Do lado oposto, depois de sua vitória Nunes demonstrou humildade e solidariedade com suas colegas lutadoras. Depois de ter sua vitória declarada, Nunes se aproximou de seus técnicos e treinadores para cumprimentá-los e abraçá-los. Suas primeiras palavras para o locutor Joe Rogan – “eu gosto muito do seu Twitter” – fazia referência à maneira como ele apontou que as duas lutadoras eram promovidas de maneira desigual. Quando perguntada sobre o descaso que sofreu durante a promoção da luta, Nunes não respondeu, e preferiu apontar para sua namorada, a peso-palha Nina Ansaroff, ao lado do ringue, e dizer feliz da vida que ela seria a próxima campeã do UFC.

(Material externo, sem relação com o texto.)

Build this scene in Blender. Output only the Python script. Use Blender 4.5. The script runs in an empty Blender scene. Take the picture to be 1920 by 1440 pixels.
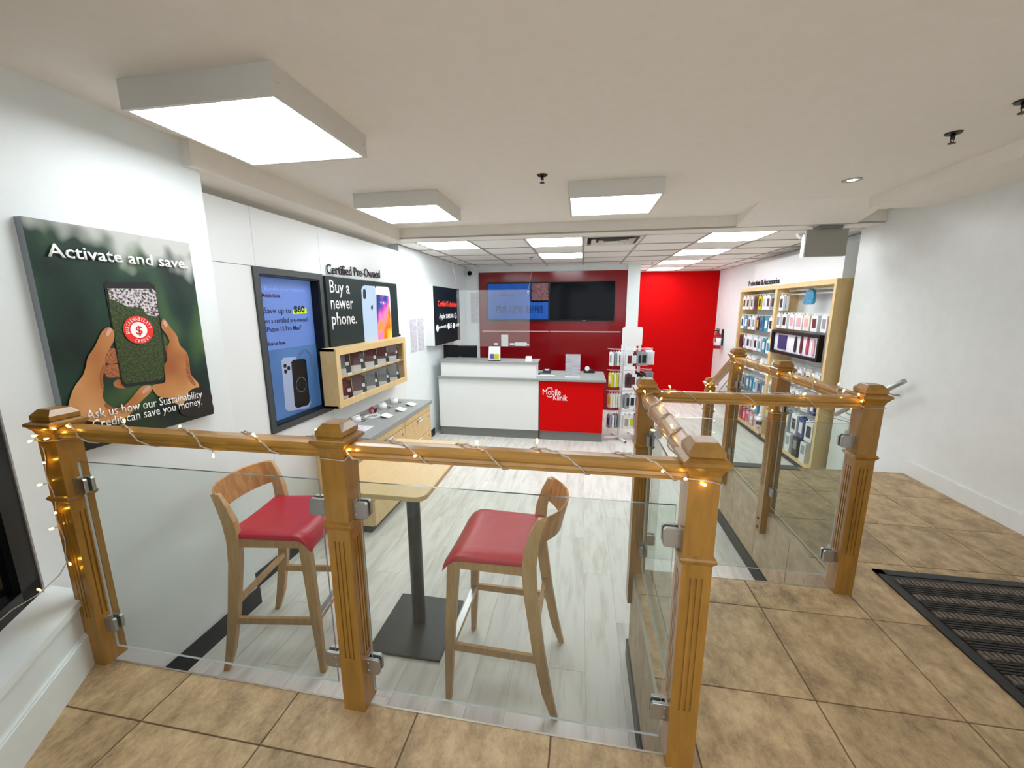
import bpy, bmesh, math, random
from mathutils import Vector, Matrix
random.seed(7)
S = bpy.context.scene
COL = S.collection
# ------------------------------------------------------------------ camera
YAW, PIT, ROLL, F, H = -0.17127596, 0.18865916, -0.00453205, 756.06, 1.3
_f = Vector((math.sin(YAW)*math.cos(PIT), math.cos(YAW)*math.cos(PIT), -math.sin(PIT)))
_r = Vector((math.cos(YAW), -math.sin(YAW), 0)); _u = _r.cross(_f)
CR = _r*math.cos(ROLL)+_u*math.sin(ROLL); CU = -_r*math.sin(ROLL)+_u*math.cos(ROLL); CF = _f
cd = bpy.data.cameras.new('camera'); cam = bpy.data.objects.new('camera', cd); COL.objects.link(cam)
cd.sensor_width = 36; cd.lens = F/1920*36; cd.clip_start = .02; cd.clip_end = 60
m = Matrix.Identity(4)
for i in range(3):
    m[i][0] = CR[i]; m[i][1] = CU[i]; m[i][2] = -CF[i]
m[0][3], m[1][3], m[2][3] = 0, 0, H
cam.matrix_world = m; S.camera = cam
# ------------------------------------------------------------------ world, exposure
S.view_settings.view_transform = 'Standard'; S.view_settings.look = 'None'
S.view_settings.gamma = 1; S.view_settings.use_curve_mapping = False
S.view_settings.exposure = 0.98
PANEL_BACK = 9.0
PANEL, REAR_FILL, WORLD, SPOT = 6.0, 6.5, 1.2, 14.0
W = bpy.data.worlds.new('world'); S.world = W; W.use_nodes = True
W.node_tree.nodes['Background'].inputs[0].default_value = (.85, .92, 1, 1)
W.node_tree.nodes['Background'].inputs[1].default_value = WORLD
S.cycles.transparent_max_bounces = 24
S.cycles.max_bounces = 10; S.cycles.diffuse_bounces = 6

# a photo pixel (1920x1440) turned into a point on a real plane of the room
def ray(x, y): return CR*((x-960)/F) + CU*(-(y-720)/F) + CF
def PX(x, y, v): d = ray(x, y); return Vector((v, d.y*v/d.x, H+d.z*v/d.x))
def PY(x, y, v): d = ray(x, y); return Vector((d.x*v/d.y, v, H+d.z*v/d.y))
def PZ(x, y, v): d = ray(x, y); k = (v-H)/d.z; return Vector((d.x*k, d.y*k, v))

# ------------------------------------------------------------------ materials
def lin(c):
    if isinstance(c, str):
        c = [int(c[i:i+2], 16)/255 for i in (0, 2, 4)]
    return tuple(((v+.055)/1.055)**2.4 if v > .04045 else v/12.92 for v in c)
MATS = {}
def mat(name, col, rough=.5, metal=0, emit=None, es=1, spec=.5, c2=None, scale=(5,5,5), noise=4, detail=4, ramp=(.35,.65), rnd=0, bump=0, bscale=60, coat=0, coord='Object', co2=None, nr=.62):
    m = bpy.data.materials.new(name); m.use_nodes = True; N = m.node_tree.nodes; L = m.node_tree.links
    b = N['Principled BSDF']; b.inputs['Roughness'].default_value = rough; b.inputs['Metallic'].default_value = metal
    b.inputs['Specular IOR Level'].default_value = spec; b.inputs['Coat Weight'].default_value = coat
    col = lin(col); b.inputs['Base Color'].default_value = (*col, 1)
    out = None
    tc = N.new('ShaderNodeTexCoord'); mp = N.new('ShaderNodeMapping'); mp.inputs['Scale'].default_value = scale
    L.new(tc.outputs[coord], mp.inputs[0])
    if rnd:
        oi = N.new('ShaderNodeObjectInfo'); ad = N.new('ShaderNodeVectorMath'); ad.operation = 'SCALE'
        cb = N.new('ShaderNodeCombineXYZ')
        for i in range(3): L.new(oi.outputs['Random'], cb.inputs[i])
        L.new(cb.outputs[0], ad.inputs[0]); ad.inputs['Scale'].default_value = 37
        L.new(ad.outputs[0], mp.inputs['Location'])
    if c2 is not None:
        nt = N.new('ShaderNodeTexNoise'); nt.inputs['Scale'].default_value = noise; nt.inputs['Detail'].default_value = detail
        nt.inputs['Roughness'].default_value = nr
        L.new(mp.outputs[0], nt.inputs[0])
        cr = N.new('ShaderNodeValToRGB'); cr.color_ramp.elements[0].position = ramp[0]; cr.color_ramp.elements[1].position = ramp[1]
        cr.color_ramp.elements[0].color = (*col, 1); cr.color_ramp.elements[1].color = (*lin(c2), 1)
        if co2 is not None:
            e = cr.color_ramp.elements.new((ramp[0]+ramp[1])/2); e.color = (*lin(co2), 1)
        L.new(nt.outputs['Fac'], cr.inputs[0]); out = cr.outputs[0]
    if rnd and out is not None:
        hs = N.new('ShaderNodeHueSaturation'); mr = N.new('ShaderNodeMapRange')
        mr.inputs['To Min'].default_value = 1-rnd; mr.inputs['To Max'].default_value = 1+rnd
        L.new(oi.outputs['Random'], mr.inputs[0]); L.new(mr.outputs[0], hs.inputs['Value']); L.new(out, hs.inputs['Color']); out = hs.outputs[0]
    if out is not None: L.new(out, b.inputs['Base Color'])
    if bump:
        n2 = N.new('ShaderNodeTexNoise'); n2.inputs['Scale'].default_value = bscale; n2.inputs['Detail'].default_value = 3
        L.new(mp.outputs[0], n2.inputs[0]); bp = N.new('ShaderNodeBump'); bp.inputs['Strength'].default_value = bump; bp.inputs['Distance'].default_value = .002
        L.new(n2.outputs['Fac'], bp.inputs['Height']); L.new(bp.outputs[0], b.inputs['Normal'])
    if emit is not None:
        b.inputs['Emission Color'].default_value = (*lin(emit), 1); b.inputs['Emission Strength'].default_value = es
        if out is not None and emit == 'tex': pass
    MATS[name] = m
    return m
def emission_tex(m, es):
    N = m.node_tree.nodes; L = m.node_tree.links; b = N['Principled BSDF']
    src = b.inputs['Base Color'].links[0].from_socket if b.inputs['Base Color'].links else None
    if src: L.new(src, b.inputs['Emission Color'])
    else: b.inputs['Emission Color'].default_value = b.inputs['Base Color'].default_value
    b.inputs['Emission Strength'].default_value = es
    return m
def glass(name, tint, haze=0.0, refl=1.0):
    m = bpy.data.materials.new(name); m.use_nodes = True; N = m.node_tree.nodes; L = m.node_tree.links
    N.remove(N['Principled BSDF']); o = N['Material Output']
    t = N.new('ShaderNodeBsdfTransparent'); t.inputs[0].default_value = (*tint, 1)
    g = N.new('ShaderNodeBsdfGlossy'); g.inputs['Roughness'].default_value = .02
    fr = N.new('ShaderNodeFresnel'); fr.inputs[0].default_value = 1.45
    ge = N.new('ShaderNodeNewGeometry'); iv = N.new('ShaderNodeMath'); iv.operation = 'SUBTRACT'; iv.inputs[0].default_value = refl; L.new(ge.outputs['Backfacing'], iv.inputs[1]); iv.use_clamp = True
    mm = N.new('ShaderNodeMath'); mm.operation = 'MULTIPLY'; L.new(iv.outputs[0], mm.inputs[1]); L.new(fr.outputs[0], mm.inputs[0])
    mx = N.new('ShaderNodeMixShader'); L.new(mm.outputs[0], mx.inputs[0]); L.new(t.outputs[0], mx.inputs[1]); L.new(g.outputs[0], mx.inputs[2])
    if haze:
        d = N.new('ShaderNodeBsdfDiffuse'); d.inputs[0].default_value = (.9, .95, .93, 1)
        m2 = N.new('ShaderNodeMixShader'); m2.inputs[0].default_value = haze
        L.new(mx.outputs[0], m2.inputs[1]); L.new(d.outputs[0], m2.inputs[2]); L.new(m2.outputs[0], o.inputs[0])
    else: L.new(mx.outputs[0], o.inputs[0])
    return m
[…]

Em 2009 o cientista político Dan Bousfield argumentou no ensaio “As diplomacias do UFC: masculinidades ressurgentes da militância global” que o sucesso do MMA e do UFC “acompanha uma nova performance de gênero globalizada, que se tornou um momento político e cultural poderoso”, remilitarizando a masculinidade em resposta às críticas feministas aos conflitos globais e às guerras. Oito anos depois, com as mulheres tomando conta do UFC e cada vez mais exércitos admitindo mulheres em todas as posições, vale perguntar se as mulheres não estariam efetivamentente feminilizando a masculinidade de dentro para fora. Assim como as mulheres tornaram-se o segmento de audiência mais importante das competições de futebol americano, é bem possível que o público feminino se interesse cada vez mais pelo UFC, especialmente conforme as lutadoras conquistam a atenção e respeito que merecem. “Tem muita gente talentosa na nossa divisão, sabe?”, frisou Nunes de dentro do octógono. “Vocês têm que ver como as meninas trabalham duro”. Não importa se Rousey realmente era capaz de vencer a boxeadora Floyd Mayweather (como afirmou em 2015); ela, e Nunes, e Ansaroff – sem falar da lutadora trans Fox Fallon – estão transformando não apenas a maneira como a luta profissional é vista, mas como se vê as lutadoras como algo digno de se assistir por si só – não importa se são femininas, caminhoneiras, desleixadas ou enfeitadas.